Carlsberg Beer Brands Fall Below Half of Total Sales

Carlsberg

Carlsberg’s traditional “core” beer brands have fallen below half of total sales for the first time, marking a significant shift in the Danish brewer’s business mix, according to reporting by the Financial Times.

Speaking to the FT, Carlsberg chief executive Jacob Aarup-Andersen said the company would remain a brewer at heart, even as changing consumer habits push growth elsewhere. He pointed to moderation as a major global trend, which has accelerated Carlsberg’s expansion into soft drinks, including brands such as Pepsi. Beer, he insisted, would “continue to be a major driver of relevance” for the group.

Carlsberg

In 2025, Carlsberg’s core beer brands — local, mainstream labels such as Falcon, Karhu, and Angelo Porretti — accounted for just 49 per cent of total sales, down from 59 per cent a year earlier. Meanwhile, soft drinks and non-alcoholic beer now make up around a third of revenues. Premium beer brands, including Carlsberg, Tuborg, and Kronenbourg, contribute roughly a fifth, alongside other alcoholic drinks such as cider and hard seltzers.

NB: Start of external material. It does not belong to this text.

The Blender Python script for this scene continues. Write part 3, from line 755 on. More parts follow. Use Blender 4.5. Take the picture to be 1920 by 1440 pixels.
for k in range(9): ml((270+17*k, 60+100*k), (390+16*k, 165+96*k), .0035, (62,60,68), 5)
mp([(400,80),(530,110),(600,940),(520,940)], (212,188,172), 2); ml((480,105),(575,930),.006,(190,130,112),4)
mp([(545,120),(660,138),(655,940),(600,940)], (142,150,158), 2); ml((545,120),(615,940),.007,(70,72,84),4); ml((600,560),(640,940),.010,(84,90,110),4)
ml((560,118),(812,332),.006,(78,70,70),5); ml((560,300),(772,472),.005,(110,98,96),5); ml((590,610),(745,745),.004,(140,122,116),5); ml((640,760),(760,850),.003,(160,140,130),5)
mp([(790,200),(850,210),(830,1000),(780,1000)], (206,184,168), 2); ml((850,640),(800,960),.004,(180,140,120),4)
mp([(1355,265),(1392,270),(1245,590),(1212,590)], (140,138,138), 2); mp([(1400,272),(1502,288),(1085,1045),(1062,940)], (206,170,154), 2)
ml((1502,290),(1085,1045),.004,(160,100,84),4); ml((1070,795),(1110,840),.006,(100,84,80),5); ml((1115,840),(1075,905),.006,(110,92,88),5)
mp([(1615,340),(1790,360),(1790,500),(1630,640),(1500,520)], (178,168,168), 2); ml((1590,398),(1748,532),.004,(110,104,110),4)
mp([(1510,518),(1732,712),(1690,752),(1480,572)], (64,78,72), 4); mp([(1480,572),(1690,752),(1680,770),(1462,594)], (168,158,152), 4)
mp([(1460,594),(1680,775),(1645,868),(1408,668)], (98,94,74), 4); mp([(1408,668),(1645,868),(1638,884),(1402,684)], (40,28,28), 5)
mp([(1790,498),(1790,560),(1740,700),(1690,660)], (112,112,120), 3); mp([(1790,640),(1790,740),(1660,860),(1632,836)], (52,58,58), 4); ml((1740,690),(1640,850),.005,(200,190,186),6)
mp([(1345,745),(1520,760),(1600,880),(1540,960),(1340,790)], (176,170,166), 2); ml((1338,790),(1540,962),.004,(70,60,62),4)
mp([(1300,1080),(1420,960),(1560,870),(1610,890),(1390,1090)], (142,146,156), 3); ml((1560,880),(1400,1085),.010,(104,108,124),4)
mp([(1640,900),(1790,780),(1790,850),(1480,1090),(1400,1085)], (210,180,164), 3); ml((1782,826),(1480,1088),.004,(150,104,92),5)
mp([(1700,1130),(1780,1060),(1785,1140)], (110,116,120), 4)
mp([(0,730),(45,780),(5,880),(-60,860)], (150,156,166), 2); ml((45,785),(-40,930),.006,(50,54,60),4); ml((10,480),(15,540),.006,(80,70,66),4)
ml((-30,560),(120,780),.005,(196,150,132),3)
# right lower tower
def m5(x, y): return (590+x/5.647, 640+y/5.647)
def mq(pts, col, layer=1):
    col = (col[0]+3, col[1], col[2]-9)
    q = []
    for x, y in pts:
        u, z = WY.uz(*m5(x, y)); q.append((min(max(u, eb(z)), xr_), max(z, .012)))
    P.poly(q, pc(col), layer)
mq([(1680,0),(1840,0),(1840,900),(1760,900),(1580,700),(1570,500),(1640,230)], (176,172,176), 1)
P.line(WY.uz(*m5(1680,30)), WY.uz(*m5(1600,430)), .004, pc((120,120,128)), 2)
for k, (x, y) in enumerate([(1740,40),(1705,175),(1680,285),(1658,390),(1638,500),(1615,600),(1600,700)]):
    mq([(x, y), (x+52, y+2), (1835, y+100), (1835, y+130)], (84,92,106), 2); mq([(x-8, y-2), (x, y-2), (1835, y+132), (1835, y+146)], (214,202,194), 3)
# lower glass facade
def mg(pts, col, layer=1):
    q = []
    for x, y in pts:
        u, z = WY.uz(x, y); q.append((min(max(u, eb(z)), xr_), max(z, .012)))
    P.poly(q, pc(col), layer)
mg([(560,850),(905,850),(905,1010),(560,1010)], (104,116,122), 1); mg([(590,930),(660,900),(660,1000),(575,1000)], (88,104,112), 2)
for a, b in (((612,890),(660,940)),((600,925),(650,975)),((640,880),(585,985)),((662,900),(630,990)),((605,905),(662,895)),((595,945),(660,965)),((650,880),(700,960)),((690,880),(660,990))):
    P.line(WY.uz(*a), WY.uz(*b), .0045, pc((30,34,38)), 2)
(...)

Founded in 1847, Carlsberg has been the most aggressive of the global brewers in diversifying beyond beer. Its 2025 acquisition of Britvic nearly doubled its UK soft drinks business, lifting the category to just under 30 per cent of group sales. That strategy has helped Carlsberg outperform rivals AB InBev and Heineken on both volume growth and margins over the past five years.

Analysts at Bernstein told the FT that Carlsberg achieved underlying volume growth of 1.8 per cent per year between 2019 and 2024, compared with 0.5 per cent at AB InBev and a 0.8 per cent decline at Heineken. Carlsberg was also the only one of the three to improve underlying margins, increasing them by 0.7 percentage points over the same period.

Carlsberg

Aarup-Andersen said his ambition was to build a “structurally higher growth” business that could accelerate once global consumer confidence recovers. However, he acknowledged that inflation, geopolitical uncertainty, and weak consumer sentiment remain significant headwinds. He added that the shift away from core beer brands is likely to continue, driven by faster growth in soft drinks and non-alcoholic beer.

The 48-year-old chief executive joined Carlsberg after leading ISS, following a decision by Denmark’s financial regulator in 2018 to block his appointment as CEO of Danske Bank amid concerns over banking experience. He told the FT that approaching Carlsberg as an outsider allowed him to challenge long-held assumptions about consumer behavior and category growth.

Carlsberg now expects modest improvements in consumer confidence later this year, though Aarup-Andersen noted outcomes will depend heavily on geopolitical developments, including the war in Ukraine and evolving US trade tariffs. The group has minimal exposure to the US market and exited Russia — once a major source of profits — following the full-scale invasion of Ukraine.